In the virtual memory game, people are always searching for ways to squeeze a little more efficiency out of the system, be it though different caching policies or entirely new paging policies. In particular, a system where logical blocks of data are paged in and out of memory (a so-called "object-oriented paging system") can offer advantages over standard physical-block paging systems. These schemes, however, also come with some significant drawbacks, namely, that they can't efficiently handle large datastructures and the overhead for dealing with fragmentation and purging is extreme.
One drawback to using object-oriented paging schemes is the fact that they can't really handle huge data structures efficiently. In a situation where, say, we had six databases each of which took more than half of the available primary storage there would be no efficient way to page them, while a standard system could maintain the active chunks of each of the databases in memory at any given time. The object-oriented system is heavily constrained by the nature of the objects while the standard system doesn't care what form the data takes.

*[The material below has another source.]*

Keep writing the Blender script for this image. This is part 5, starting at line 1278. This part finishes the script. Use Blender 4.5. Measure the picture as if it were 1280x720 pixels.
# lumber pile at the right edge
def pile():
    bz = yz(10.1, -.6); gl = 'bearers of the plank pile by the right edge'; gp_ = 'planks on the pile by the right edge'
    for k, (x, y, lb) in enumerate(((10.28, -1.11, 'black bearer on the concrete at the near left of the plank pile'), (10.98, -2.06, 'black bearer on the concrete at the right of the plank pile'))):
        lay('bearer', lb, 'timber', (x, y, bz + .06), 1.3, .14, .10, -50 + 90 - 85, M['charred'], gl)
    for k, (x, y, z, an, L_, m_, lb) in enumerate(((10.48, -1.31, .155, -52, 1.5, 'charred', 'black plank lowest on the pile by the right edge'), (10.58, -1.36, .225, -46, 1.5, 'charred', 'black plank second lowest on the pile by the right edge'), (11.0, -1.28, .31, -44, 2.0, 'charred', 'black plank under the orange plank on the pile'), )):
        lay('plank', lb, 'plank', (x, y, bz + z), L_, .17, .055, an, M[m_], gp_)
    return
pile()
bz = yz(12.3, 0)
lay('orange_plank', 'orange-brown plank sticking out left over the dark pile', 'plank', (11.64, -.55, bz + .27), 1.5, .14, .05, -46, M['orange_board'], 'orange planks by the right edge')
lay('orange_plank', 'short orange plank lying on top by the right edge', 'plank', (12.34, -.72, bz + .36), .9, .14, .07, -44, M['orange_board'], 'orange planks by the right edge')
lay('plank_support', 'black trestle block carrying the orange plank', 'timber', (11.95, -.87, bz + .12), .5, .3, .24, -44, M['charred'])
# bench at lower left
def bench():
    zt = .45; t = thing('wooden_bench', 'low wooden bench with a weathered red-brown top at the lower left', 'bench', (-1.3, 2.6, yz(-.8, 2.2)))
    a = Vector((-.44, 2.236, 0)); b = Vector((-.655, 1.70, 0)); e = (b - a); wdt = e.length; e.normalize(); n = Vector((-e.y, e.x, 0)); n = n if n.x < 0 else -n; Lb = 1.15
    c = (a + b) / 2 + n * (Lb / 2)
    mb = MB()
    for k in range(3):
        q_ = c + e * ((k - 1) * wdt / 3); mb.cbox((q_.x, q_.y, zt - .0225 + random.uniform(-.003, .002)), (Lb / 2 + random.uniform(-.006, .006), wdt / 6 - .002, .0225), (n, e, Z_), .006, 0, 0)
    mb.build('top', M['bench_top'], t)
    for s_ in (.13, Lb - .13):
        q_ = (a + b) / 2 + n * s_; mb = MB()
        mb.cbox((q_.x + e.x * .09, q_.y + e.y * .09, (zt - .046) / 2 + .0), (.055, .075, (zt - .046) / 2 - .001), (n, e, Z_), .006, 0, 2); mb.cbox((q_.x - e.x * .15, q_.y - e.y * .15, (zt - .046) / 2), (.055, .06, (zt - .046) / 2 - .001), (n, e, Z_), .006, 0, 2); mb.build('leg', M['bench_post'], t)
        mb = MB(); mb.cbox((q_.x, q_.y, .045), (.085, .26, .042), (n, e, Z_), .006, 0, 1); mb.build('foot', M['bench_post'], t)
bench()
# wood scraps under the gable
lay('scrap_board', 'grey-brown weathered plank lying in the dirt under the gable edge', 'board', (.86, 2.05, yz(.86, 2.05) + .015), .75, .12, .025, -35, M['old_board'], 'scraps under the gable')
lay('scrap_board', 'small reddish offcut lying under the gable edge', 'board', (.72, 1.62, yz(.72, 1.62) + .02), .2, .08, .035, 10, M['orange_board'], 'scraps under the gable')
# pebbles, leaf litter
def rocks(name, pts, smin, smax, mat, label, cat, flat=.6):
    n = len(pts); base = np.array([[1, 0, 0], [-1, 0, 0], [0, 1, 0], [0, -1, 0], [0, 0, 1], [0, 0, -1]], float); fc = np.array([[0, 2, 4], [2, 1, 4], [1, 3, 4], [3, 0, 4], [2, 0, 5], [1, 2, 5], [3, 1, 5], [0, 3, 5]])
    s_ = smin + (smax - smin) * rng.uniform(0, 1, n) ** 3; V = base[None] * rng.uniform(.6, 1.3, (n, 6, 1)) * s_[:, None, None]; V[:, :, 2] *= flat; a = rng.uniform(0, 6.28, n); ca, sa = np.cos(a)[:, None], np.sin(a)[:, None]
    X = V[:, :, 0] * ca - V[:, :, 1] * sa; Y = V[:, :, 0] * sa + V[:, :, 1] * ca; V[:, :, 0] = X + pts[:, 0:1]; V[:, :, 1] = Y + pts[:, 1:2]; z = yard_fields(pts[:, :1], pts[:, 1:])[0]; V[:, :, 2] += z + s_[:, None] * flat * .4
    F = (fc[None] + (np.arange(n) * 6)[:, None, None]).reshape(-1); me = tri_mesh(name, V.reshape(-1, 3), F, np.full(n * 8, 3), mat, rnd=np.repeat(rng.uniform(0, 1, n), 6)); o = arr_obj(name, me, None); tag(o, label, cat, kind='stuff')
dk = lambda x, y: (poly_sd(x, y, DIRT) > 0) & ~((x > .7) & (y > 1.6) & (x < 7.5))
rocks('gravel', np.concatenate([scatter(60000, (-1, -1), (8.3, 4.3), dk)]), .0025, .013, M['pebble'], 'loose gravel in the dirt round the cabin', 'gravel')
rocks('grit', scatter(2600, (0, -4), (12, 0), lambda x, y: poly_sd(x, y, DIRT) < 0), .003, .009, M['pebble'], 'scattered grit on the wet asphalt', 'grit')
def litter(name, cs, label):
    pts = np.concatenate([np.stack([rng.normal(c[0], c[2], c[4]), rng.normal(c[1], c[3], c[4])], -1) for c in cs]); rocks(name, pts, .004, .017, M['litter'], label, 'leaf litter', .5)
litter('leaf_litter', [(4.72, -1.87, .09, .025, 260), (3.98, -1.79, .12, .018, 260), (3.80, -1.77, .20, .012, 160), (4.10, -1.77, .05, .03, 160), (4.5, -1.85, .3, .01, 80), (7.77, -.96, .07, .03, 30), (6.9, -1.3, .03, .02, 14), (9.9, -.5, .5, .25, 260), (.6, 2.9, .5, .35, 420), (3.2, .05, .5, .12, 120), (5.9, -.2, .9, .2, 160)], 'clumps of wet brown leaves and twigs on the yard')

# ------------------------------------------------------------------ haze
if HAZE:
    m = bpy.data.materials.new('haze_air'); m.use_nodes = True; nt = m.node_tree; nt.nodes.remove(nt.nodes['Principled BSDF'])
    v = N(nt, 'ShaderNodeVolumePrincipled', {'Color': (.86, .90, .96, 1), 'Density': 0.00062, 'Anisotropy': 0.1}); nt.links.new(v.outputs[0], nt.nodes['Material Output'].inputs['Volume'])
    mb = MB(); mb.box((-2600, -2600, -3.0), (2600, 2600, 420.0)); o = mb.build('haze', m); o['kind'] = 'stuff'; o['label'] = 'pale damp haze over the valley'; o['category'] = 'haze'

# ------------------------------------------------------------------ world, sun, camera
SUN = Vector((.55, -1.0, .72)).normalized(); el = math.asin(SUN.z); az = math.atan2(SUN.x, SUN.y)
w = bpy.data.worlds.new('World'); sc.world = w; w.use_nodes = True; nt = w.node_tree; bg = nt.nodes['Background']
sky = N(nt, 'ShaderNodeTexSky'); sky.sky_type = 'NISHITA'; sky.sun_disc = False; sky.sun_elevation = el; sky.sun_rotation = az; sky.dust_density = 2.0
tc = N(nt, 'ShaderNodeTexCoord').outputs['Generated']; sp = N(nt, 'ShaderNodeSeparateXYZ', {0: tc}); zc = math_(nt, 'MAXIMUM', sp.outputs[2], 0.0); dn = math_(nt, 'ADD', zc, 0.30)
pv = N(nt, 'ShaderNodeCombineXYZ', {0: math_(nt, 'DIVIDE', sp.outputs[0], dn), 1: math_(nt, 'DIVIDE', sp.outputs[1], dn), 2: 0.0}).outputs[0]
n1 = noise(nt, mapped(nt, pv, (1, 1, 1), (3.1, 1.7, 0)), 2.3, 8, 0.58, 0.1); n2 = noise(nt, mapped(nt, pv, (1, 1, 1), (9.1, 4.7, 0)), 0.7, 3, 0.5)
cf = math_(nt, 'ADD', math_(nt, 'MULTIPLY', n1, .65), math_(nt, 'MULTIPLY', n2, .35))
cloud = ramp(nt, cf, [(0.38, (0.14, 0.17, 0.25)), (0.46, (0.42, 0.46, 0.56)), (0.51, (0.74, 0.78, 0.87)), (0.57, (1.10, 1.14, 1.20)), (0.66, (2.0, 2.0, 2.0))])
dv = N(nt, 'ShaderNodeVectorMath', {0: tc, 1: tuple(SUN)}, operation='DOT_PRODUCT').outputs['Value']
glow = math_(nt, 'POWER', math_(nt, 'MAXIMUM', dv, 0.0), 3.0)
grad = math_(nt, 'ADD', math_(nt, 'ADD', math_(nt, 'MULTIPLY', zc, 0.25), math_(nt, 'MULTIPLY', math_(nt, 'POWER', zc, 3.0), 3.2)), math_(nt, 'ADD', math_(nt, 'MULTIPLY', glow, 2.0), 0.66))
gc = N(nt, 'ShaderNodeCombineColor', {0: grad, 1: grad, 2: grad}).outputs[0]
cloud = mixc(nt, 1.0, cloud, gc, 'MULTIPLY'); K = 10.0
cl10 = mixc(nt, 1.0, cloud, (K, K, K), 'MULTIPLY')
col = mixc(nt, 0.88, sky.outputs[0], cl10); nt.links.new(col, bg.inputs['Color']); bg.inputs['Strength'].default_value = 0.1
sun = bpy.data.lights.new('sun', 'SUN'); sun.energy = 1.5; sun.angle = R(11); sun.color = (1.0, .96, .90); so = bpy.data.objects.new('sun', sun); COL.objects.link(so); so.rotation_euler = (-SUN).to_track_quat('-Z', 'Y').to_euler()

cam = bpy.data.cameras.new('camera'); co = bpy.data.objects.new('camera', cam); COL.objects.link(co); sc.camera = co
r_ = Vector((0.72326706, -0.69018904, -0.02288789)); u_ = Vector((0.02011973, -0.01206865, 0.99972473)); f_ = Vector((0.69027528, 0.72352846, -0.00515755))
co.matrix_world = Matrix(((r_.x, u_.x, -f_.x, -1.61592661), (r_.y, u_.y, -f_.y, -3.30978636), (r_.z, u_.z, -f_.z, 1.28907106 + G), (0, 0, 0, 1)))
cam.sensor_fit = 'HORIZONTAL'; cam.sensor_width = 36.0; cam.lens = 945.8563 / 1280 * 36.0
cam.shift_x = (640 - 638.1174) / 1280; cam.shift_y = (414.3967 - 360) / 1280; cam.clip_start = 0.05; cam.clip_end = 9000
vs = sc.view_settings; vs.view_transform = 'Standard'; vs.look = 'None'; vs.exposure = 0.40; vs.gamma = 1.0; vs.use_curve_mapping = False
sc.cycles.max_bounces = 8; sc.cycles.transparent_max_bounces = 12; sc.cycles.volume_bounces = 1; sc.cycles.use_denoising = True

Another major drawback to an object-based system is the overhead involved in handling replacement and defragmentation. In a paging system with fixed page sizes, replacement is a simple linear algorithm to determine the least recently used page and flush it out to disk in necessary. In an object-oriented system one must continue flushing out objects until there's enough space to hold the new object. Flushing a single object is never faster than flushing a single page and several objects may need to be swapped to disk before sufficient storage is available for the new object. Additionally, after flushing the objects, the virtual memory manager must defragment the primary storage before the new object can be stored. While defragmentation is a linear operation, it is a costly one at best.
So while an object-oriented paging scheme may make more sense in the context of more logical use of locality of reference, those benefits come at significant cost in terms of algorithmic complexity and overhead.